Numerical Modeling of Thermodynamical and Microstructural Parameters of Convective Clouds in the Process of Their Evolution

• Published in: Journal of mathematical sciences (New York, N.Y.) Vol. 253; no. 4; pp. 478 - 487
• Main Authors: Ashabokov, B. A., Shapovalov, A. V., Shapovalov, V. A., Guchaeva, Z. Kh
• Format: Journal Article
• Language: English
• Published: New York Springer US 01.03.2021; Springer; Springer Nature B.V
• Subjects: Air flow; Analysis; Atmospheric models; Boussinesq approximation; Clouds; Coagulation; Convective clouds; Deposition; Electric fields; Equations of motion; Freezing; Gravitational fields; Mathematical models; Mathematics; Mathematics and Statistics; Meteorological satellites; Nucleation; Numerical models; Parameters; Splitting; Sublimation; Three dimensional models; 65C20; numerical integration; 68U20; mathematical model; splitting method; system with distributed parameters; microstructural parameters
• ISSN: 1072-3374; 1573-8795
• DOI: 10.1007/s10958-021-05244-2

In this paper, a three-dimensional, nonstationary numerical model of convective clouds is presented.

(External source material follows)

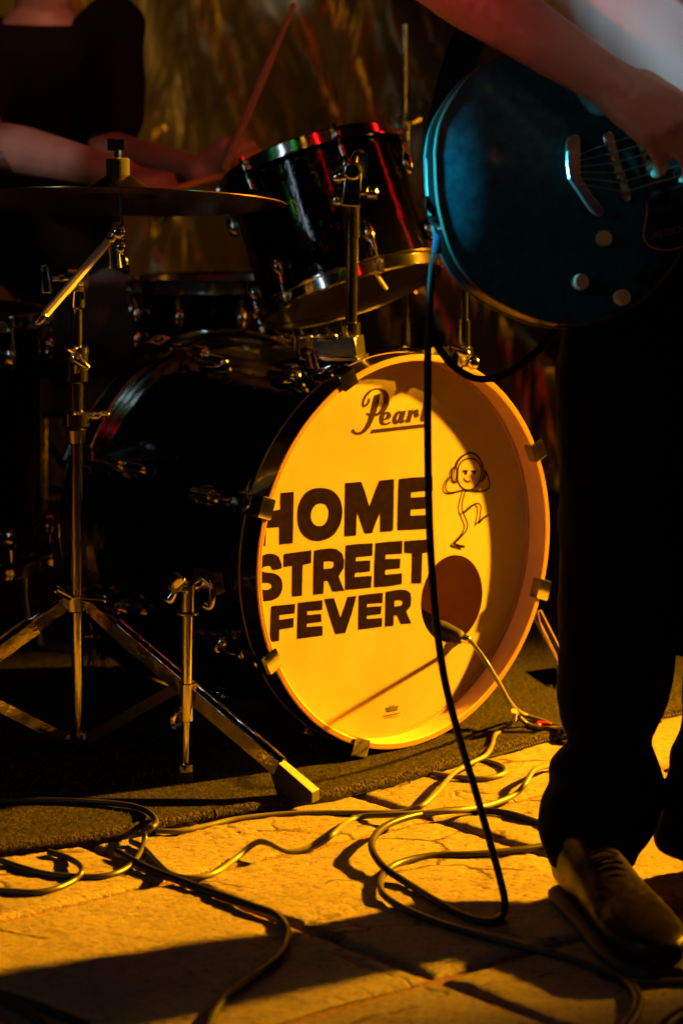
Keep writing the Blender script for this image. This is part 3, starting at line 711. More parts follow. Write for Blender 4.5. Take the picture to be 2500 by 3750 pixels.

Hydrothermodynamical, microphysical, and electrical processes are described in detail; results of studies of changes in thermodynamical, microstructural, and electrical parameters in time are given. The hydrothermodynamical block of the model consists of equations of motion that describe the wet convection in the Boussinesq approximation. The equations of the microphysical block describe the processes of nucleation, condensation, coagulation, sublimation, accretion, aggregation, and freezing of drops, deposition of cloud particles in the gravity field, their transport by air flows, and interaction of cloud particles under the influence of electric fields of clouds. Numerical experiments based on the model developed were carried out to study the formation of convective clouds for various stratifications of the atmosphere and the structure of the wind field in the atmosphere. Thermodynamical and microstructural parameters in the zone of a powerful convective cloud are determined. The system of equations of the model was solved by the methods of splitting in physical processes and component-wise splitting.